This week marked the end of the Fed’s hopes for a normal economic recovery and the beginning of an acknowledgment from the central bank that a return to “normal” interest rates might never happen.
It’s not that Chairwoman Janet Yellen and company foresee the economic recovery petering out. Fed officials, in their newly released projections, still see growth picking up the rest of this year after a weak first quarter and the unemployment rate still falling.
But their latest projections and statements envision weaker global growth and rule out the possibility of a robust recovery like previous ones, in which the Fed raises rates steadily and predictably in meeting after meeting to keep up with the rapid recovery. It’s a view shift that comes nearly eight years after the financial crisis and just months before an election that will be shaped largely by voters’ perceptions of the economy.

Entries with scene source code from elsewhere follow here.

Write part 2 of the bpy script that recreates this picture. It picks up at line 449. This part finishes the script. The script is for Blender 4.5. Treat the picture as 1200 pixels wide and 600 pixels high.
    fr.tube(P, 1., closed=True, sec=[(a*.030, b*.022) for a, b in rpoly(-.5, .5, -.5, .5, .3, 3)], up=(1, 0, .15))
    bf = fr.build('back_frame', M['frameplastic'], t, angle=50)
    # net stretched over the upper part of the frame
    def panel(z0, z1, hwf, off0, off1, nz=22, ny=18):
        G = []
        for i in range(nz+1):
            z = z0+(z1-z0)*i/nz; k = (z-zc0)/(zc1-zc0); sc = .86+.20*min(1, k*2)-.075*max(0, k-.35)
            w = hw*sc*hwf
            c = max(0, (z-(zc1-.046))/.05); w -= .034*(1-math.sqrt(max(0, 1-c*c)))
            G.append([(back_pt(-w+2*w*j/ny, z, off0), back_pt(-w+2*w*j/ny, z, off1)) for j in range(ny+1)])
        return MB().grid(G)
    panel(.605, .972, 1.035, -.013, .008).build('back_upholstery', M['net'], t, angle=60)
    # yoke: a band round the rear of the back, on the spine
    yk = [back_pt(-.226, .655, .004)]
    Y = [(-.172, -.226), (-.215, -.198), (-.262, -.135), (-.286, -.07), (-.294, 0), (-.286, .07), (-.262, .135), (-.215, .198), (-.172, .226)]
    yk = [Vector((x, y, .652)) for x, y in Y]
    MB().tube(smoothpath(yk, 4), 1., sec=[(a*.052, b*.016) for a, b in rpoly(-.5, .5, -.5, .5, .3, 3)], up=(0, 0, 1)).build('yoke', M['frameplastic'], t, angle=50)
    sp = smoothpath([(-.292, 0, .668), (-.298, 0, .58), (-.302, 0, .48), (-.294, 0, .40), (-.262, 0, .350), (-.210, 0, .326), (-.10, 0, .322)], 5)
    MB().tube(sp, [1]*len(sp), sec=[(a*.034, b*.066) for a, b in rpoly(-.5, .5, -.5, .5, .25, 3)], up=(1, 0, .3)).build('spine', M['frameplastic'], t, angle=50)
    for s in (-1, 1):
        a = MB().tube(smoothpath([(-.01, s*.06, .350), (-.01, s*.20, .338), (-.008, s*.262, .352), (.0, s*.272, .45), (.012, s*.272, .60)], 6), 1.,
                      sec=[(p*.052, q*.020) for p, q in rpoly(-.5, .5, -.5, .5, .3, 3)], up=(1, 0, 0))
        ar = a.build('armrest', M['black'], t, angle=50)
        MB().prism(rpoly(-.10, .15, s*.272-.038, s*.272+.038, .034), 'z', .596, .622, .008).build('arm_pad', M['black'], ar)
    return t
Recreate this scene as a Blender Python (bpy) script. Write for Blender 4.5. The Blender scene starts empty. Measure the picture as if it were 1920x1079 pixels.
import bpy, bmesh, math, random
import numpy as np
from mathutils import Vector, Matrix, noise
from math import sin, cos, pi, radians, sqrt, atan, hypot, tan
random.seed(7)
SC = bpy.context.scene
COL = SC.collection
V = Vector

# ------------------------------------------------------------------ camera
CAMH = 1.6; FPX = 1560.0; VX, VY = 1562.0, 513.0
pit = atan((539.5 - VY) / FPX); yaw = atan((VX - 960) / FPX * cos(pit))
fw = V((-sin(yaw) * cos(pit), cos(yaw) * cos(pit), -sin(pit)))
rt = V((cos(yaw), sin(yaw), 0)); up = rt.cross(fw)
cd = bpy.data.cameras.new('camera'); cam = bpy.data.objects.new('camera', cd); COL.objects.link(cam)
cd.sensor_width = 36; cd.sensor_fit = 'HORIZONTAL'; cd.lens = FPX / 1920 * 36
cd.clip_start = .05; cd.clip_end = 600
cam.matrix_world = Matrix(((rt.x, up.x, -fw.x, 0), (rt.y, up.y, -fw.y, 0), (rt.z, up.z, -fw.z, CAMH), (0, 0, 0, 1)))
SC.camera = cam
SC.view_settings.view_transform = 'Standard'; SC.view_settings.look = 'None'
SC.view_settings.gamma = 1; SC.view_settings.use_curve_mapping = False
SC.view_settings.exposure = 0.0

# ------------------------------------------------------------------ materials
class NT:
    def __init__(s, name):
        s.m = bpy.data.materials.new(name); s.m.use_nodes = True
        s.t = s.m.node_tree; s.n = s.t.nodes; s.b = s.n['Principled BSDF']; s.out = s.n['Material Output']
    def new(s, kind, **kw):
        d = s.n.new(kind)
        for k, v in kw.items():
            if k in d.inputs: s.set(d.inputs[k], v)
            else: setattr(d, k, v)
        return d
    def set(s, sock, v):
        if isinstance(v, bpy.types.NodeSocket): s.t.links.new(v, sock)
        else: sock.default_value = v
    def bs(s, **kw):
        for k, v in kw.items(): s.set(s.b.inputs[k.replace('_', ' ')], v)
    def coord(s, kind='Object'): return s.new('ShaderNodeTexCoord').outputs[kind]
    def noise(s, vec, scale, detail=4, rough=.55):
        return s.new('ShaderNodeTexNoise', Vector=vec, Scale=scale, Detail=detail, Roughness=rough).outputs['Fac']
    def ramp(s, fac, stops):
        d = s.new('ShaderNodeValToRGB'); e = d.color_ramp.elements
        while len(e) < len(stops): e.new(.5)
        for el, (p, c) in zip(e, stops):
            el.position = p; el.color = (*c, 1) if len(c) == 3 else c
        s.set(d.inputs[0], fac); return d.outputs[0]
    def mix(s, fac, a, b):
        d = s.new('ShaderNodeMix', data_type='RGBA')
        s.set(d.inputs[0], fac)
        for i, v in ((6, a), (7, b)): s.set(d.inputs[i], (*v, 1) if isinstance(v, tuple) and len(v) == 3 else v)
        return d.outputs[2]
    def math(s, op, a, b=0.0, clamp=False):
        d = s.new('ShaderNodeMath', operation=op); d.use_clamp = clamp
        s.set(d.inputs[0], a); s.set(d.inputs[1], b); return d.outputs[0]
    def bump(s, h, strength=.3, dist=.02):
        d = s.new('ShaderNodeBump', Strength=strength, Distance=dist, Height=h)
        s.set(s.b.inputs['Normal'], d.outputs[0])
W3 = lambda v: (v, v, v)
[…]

In her quarterly media briefing on Wednesday, Yellen twice referred to the “new normal” reflected in the Fed’s latest projections for a significantly slower series of rate hikes over the next few years: slower, yet steady, growth, but interest rates held down by some combination of low productivity, fears about overseas economic risk and demographic slowdown.
Analysts were surprised that the Fed could mark down its projected interest rate hikes given that, apart from a weak May jobs report, not much changed between when the Fed last updated its projections in March and now.
If it wasn’t incoming data that changed the Fed, it was instead a “sea change” in Fed officials’ way of thinking, according to University of Oregon economist Tim Duy, speaking on Bloomberg TV.
Federal Reserve Bank of St. Louis President James Bullard wrote in a paper released Friday that the post-crisis way of thinking at the Fed, that the economy was bound to spring back to its previous full health at some point, had “likely outlived its usefulness.”
Goldman Sachs economists Zach Pandl and Jan Hatzius wrote that the Fed’s decision and projections were “arguably a partial adoption of the secular stagnation hypothesis,” referring to the theory advanced by Harvard professor and former Obama adviser Larry Summers. Summers has speculated that the economy may be suffering from a persistent lack of demand for goods and services that may not be self-correcting.
The immediate implication for the U.S. is that, even with continued ultra-low rates from the Fed, the economy should not be expected to roar back, especially not before the November elections.
“Three percent growth — gone as an idea,” Societe Generale global strategist Kit Juckes said Friday in an interview with Bloomberg Surveillance. “This is the Fed accepting the new normal as the growth prospects. We’re in a world where 2 percent growth is kind of as good as it gets.”